OPINIÓN: El helado de mi infancia

OPINIÓN: El helado de mi infancia

Cuando me preguntan por mi heladería favorita, siempre digo lo mismo: El Olguín, para muchos, una cápsula del tiempo. Es un pequeño local ubicado a metros de la plaza de San Felipe que, a pesar de su crecimiento en los últimos años, sigue manteniendo esa esencia de Aconcagua que tanto cuesta encontrar.

Fui un día domingo, con el sol alto y una fila que llegaba hasta la vereda –como siempre–. Pese a eso, no esperé tanto, porque si algo caracteriza a este lugar es la rapidez, ya que las manos expertas que atienden no pierden el ritmo, ni siquiera cuando hay treinta personas esperando.

Afuera huele a crema de leche, a dulces y a niñez. Desde la entrada se logran apreciar las vitrinas llenas de colores, conos que gotean y risas que te transportan a salidas con amigos o tardes después del colegio. No hay mesas ni sillas, porque la costumbre es que el helado se disfruta caminando, rumbo a la plaza.

Ese día lo visité con mi familia. Siempre pedimos por delivery, pero esta vez queríamos ir al lugar. Mi mamá pidió baileys con frutilla, cremoso y con un gusto licoroso que dejaba en boca una sensación aterciopelada.

Mi padrastro eligió piña con limón, una mezcla ácida, intensa y sorprendentemente equilibrada. Yo, como siempre, volví a mi favorito: manjar plátano con canela, ese sabor que resume en una cucharada toda mi vida. El manjar es espeso, casi pastoso, con esa textura de olla antigua que se raspa con cuchara de palo.

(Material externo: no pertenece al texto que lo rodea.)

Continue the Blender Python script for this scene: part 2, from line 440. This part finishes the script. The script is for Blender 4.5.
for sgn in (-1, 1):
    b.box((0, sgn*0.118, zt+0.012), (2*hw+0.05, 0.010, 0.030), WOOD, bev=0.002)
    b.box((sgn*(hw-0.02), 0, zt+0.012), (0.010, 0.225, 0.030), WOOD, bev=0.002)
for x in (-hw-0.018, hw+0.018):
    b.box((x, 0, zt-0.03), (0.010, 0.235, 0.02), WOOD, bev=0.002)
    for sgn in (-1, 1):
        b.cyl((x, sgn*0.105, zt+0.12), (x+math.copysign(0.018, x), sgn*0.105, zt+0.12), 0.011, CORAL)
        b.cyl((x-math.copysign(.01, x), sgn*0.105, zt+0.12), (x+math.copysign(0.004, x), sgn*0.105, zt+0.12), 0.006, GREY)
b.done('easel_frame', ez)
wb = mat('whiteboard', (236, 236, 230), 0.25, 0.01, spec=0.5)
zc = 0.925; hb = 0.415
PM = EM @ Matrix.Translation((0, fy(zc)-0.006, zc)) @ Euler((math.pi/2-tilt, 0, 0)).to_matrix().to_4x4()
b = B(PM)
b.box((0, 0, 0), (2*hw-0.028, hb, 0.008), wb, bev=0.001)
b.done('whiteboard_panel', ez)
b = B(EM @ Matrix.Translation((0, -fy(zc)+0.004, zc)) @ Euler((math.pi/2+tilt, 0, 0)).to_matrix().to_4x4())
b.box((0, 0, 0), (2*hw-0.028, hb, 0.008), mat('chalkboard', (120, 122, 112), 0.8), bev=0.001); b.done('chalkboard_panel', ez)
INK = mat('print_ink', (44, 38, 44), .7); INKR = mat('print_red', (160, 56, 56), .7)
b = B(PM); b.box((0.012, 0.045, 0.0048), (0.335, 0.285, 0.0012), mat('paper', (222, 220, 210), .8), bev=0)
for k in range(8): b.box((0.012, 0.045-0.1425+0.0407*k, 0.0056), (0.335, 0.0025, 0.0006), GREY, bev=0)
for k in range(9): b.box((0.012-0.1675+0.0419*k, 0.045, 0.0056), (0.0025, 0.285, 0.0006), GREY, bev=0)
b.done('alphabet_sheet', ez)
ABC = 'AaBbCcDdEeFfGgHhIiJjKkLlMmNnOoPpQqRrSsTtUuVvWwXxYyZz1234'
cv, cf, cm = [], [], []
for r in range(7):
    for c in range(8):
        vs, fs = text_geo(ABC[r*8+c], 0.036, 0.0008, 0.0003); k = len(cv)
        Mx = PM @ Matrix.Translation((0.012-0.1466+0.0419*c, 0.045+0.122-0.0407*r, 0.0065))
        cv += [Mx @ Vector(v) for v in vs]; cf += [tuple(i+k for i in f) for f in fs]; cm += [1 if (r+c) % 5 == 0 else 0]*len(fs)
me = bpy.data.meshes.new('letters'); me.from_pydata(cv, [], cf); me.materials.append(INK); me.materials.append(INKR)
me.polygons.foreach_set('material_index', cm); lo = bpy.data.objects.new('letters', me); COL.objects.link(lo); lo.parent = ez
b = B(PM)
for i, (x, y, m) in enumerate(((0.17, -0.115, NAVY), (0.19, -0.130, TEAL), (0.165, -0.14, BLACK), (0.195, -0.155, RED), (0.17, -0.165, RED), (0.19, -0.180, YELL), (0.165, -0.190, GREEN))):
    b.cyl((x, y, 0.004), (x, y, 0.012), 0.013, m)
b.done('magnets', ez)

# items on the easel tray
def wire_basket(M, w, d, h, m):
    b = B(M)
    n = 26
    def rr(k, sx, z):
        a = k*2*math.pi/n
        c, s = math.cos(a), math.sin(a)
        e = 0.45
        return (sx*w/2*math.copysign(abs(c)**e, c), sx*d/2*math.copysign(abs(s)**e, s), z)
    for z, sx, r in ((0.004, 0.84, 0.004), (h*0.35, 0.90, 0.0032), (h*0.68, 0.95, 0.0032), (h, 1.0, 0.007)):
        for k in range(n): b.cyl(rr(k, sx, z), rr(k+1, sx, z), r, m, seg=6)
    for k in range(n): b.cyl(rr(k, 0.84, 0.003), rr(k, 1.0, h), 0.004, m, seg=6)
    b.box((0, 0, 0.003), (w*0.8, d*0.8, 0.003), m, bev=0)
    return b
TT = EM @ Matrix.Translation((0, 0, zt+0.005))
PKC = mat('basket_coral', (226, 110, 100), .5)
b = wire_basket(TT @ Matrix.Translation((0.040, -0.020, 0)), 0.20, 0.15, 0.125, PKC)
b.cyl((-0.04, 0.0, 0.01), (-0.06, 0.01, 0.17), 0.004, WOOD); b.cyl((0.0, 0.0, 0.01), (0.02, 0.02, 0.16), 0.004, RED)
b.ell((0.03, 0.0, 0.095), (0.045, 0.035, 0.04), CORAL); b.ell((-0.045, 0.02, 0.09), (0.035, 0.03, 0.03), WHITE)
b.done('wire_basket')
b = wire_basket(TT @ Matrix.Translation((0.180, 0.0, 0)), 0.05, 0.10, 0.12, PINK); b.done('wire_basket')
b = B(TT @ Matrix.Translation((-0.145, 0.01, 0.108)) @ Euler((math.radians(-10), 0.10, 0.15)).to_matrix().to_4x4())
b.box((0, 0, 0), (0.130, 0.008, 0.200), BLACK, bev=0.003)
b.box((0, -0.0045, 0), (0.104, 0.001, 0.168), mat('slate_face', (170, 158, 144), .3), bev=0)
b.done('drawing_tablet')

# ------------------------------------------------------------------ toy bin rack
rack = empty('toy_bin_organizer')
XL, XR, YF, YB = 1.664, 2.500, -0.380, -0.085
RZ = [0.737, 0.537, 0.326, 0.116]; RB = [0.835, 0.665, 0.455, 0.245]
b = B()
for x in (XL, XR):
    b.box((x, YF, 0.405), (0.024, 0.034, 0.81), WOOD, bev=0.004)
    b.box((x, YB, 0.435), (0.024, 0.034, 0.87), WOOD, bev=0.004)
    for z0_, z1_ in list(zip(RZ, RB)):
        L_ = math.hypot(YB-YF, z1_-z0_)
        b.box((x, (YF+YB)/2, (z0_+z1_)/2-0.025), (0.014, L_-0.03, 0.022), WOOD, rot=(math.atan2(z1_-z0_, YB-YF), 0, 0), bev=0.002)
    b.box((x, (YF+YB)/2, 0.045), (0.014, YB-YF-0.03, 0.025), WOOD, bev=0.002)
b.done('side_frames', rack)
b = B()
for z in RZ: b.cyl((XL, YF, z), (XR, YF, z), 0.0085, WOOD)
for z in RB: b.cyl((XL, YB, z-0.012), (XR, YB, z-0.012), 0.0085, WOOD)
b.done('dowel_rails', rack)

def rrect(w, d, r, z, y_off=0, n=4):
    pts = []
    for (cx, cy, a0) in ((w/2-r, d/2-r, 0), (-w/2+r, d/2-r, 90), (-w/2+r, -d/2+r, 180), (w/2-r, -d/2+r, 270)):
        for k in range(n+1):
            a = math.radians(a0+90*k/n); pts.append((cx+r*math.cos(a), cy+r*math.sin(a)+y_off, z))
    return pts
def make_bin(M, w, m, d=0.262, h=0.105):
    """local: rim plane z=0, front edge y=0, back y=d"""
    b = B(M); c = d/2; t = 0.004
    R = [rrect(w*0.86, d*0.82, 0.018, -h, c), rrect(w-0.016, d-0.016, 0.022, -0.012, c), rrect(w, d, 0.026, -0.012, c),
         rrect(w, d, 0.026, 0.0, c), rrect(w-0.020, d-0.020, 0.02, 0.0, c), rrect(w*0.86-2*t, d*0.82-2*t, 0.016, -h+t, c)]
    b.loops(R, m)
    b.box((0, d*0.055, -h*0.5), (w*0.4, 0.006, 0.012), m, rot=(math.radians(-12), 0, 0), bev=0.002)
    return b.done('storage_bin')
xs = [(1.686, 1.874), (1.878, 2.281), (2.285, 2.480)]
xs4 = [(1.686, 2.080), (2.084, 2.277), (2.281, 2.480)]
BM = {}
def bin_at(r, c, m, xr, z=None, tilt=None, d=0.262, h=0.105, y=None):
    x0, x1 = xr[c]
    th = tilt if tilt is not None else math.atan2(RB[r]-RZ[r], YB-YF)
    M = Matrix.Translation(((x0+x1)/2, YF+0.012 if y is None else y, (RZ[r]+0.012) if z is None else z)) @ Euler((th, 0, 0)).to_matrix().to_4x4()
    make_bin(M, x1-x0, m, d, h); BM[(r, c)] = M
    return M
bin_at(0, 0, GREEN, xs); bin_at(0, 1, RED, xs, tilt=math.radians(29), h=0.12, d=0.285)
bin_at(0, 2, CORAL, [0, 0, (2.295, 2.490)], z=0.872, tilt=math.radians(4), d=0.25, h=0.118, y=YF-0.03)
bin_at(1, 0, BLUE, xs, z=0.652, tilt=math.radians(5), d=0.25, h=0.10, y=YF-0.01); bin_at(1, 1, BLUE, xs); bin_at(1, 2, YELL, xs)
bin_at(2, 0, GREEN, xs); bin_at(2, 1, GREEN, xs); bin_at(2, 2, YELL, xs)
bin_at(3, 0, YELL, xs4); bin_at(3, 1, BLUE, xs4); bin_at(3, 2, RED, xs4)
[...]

El plátano, además de estar ahí por dulzor, está por carácter, tiene esa madurez que se pega al paladar.

Además, venden pasteles, cafés, galletas, pero en específico, tenían un dulce casi mítico: los quemaditos. Tenía la esperanza de que todavía estuvieran, pero me llevé la sorpresa de que ya no los vendían. Aun así, vale la pena mencionarlos: eran un caramelo tostado, duro al principio, que se deshacía lentamente, liberando un gusto profundo y acaramelado, propio de la zona.

El lugar es acogedor, pero no te invita a quedarte. Su magia ocurre al caminar con el helado en mano o al abrir su envoltorio típico con papel Kraft llegando a la casa. Es un sitio que no necesita reinventarse, porque sabe lo que es: un clásico. Un punto de encuentro intergeneracional, donde los sabores son los mismos de siempre, pero nunca se sienten repetidos.

La historia de Olguín también se refleja en su transformación. Comenzaron con un pequeño local donde los productos se entregaban por una ventanilla, directo a la calle. Con el tiempo, se amplió y ganó carácter: hoy es un espacio más cuidado, con iluminación cálida, muros en tonos tierra y una ambientación vintage. La tienda conserva su espíritu original, pero con una estética más pulida que invita a mirar. Incluso, han cruzado el río y abierto una sucursal en Los Andes, llevando ese aroma tan propio a nuevos rincones del valle.

Desde 1906, la heladería ha permanecido en manos del mismo apellido, y eso se percibe en el trato, en la dedicación y en las recetas que resisten el paso de los años. Es un negocio familiar que se ha transmitido por generaciones, donde la calidad no cambia y la atención sigue siendo cercana. Para cualquiera que haya crecido en Aconcagua, sabe que es sinónimo de confianza, ese lugar al que vuelves una y otra vez, porque sabes que ahí el helado sabe a infancia.